The Synod will then consider the Business Committee report, introduced by its new chair, Canon Sue Booys (Oxford). It includes an account of the committee's meeting with Archbishop Welby, who spoke about the impressions of his first Synod meeting as president in July. Together, they discussed how Synod debates might become more spontaneous, and involve genuine listening. The committee is to consider these ideas further at its December and March meetings.

A debate will then follow on intentional evangelism, introduced by the Archbishop of York, Dr Sentamu. This is one of the "challenges for the Quinquennium", and the intention is to set up an Archbishops' Task Group on Evangelism with a new call to prayer, and to urge "every diocesan and deanery synod and PCC to spend the bulk of one meeting annually, and some part of every meeting, focusing on sharing experiences and initiatives for making new disciples".

The Synod will then consider various details of legislative business to do with a variety of such matters as church property and the responsibility of PCCs, planting trees in churchyards, and the powers of archdeacons. At some point in the agenda, there will also be consideration of transitional arrangements for the representation in the Synod of the new diocese of Leeds, which amalgamates the three dioceses of Bradford, Ripon & Leeds, and Wakefield.

The Synod will then move on to an hour and a half of questions. Shortly before the end of the evening session at 7 p.m., there will be a ten-minute presentation about women in the episcopate, followed by evening worship.

After morning worship, members will spend the first half of Tuesday morning in small discussion groups, on women bishops. It is the first time such group work has been tried at the Westminster sessions, and the Business Committee admits that it is something of an experiment. The rest of the morning is given to a continuation of the legislative business.

After lunch, Dr Sentamu will give a presidential address on education, and this will be followed by a debate on a report from the Board of Education: The Church School of the Future. It will be introduced by the Bishop of Oxford, the Rt Revd John Pritchard, and the Synod will be asked to affirm the importance of the C of E's engagement with schools, to review its support for them, and to invite dioceses to promote the widest use of the new Christianity Project materials.

The Ministry Council is also to be asked to consider how the training of both lay and ordained ministers can include more school-related experience. More legislative business is followed by a report from the Standing Orders Committee, until, not later than 5.45 p.m., the Synod will debate a motion brought by the London diocesan synod asking for a review of the workings of the General Synod.

It will be introduced by Anirban Roy, and members will be asked to consider the frequency and lengths of the Synod sessions, the ways in which decisions are made, and whether the current framework and representative structures are fit for their purpose.
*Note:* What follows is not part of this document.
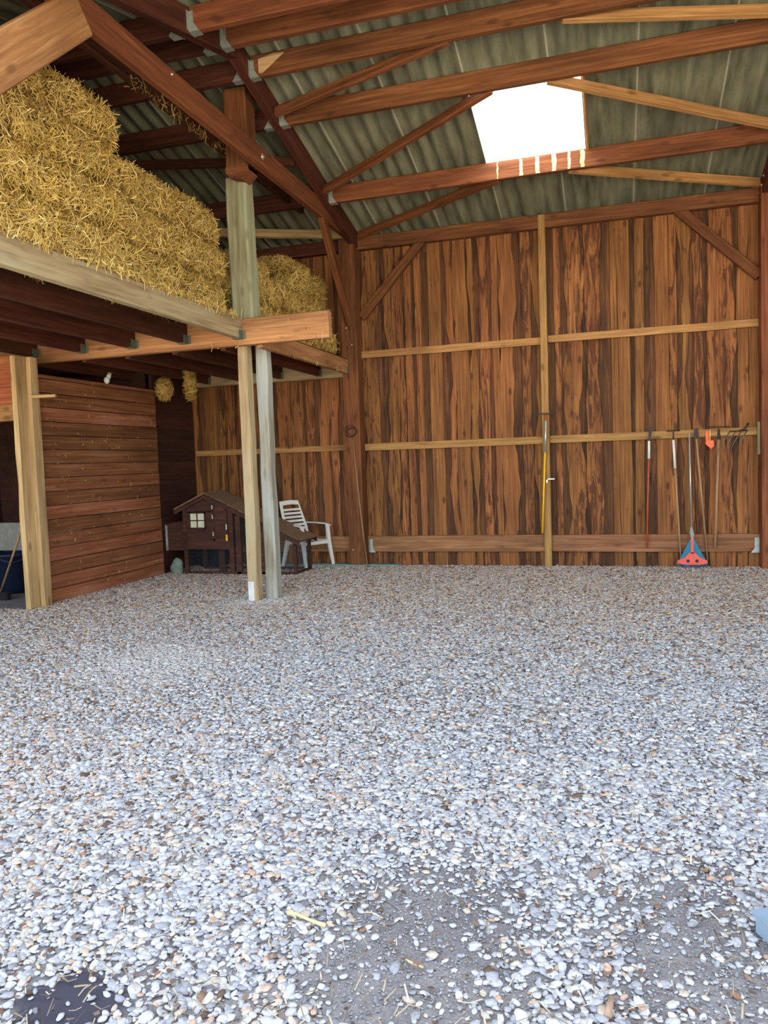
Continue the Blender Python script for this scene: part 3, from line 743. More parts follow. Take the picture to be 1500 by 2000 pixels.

The perennial questions will be raised about whether the length and timing of meetings allows for a really representative membership, and whether the close dependence on a parliamentary model is still relevant.

"Questions about the role of the Synod and how it operates are not wholly separable from questions about how the Church of England runs more generally," Dr Philips writes in a background note. "It will be important therefore to be clear whether the main focus should be on the need for and operation of the various levels of the synodical system, or whether a wider exercise is wanted, looking at organisational and governance issues in the Church more generally.

The eucharist will be celebrated in the Assembly Hall at the start of business on Wednesday morning. Then the Bishop of Rochester, the Rt Revd James Langstaff, who has chaired the Steering Committee, will ask the Synod to welcome the package of new proposals for women in the episcopate.

The debate on women bishops could well spread into the afternoon. Should there be time left on the agenda, a debate, cut short last July, on the electorate for the House of Laity, will be resumed. Not later than 5.15 p.m., farewells will be said to members including the Bishop of Guildford, the Rt Revd Christopher Hill, and the Bishop of Ripon & Leeds, the Rt Revd John Packer. The General Synod will then be prorogued.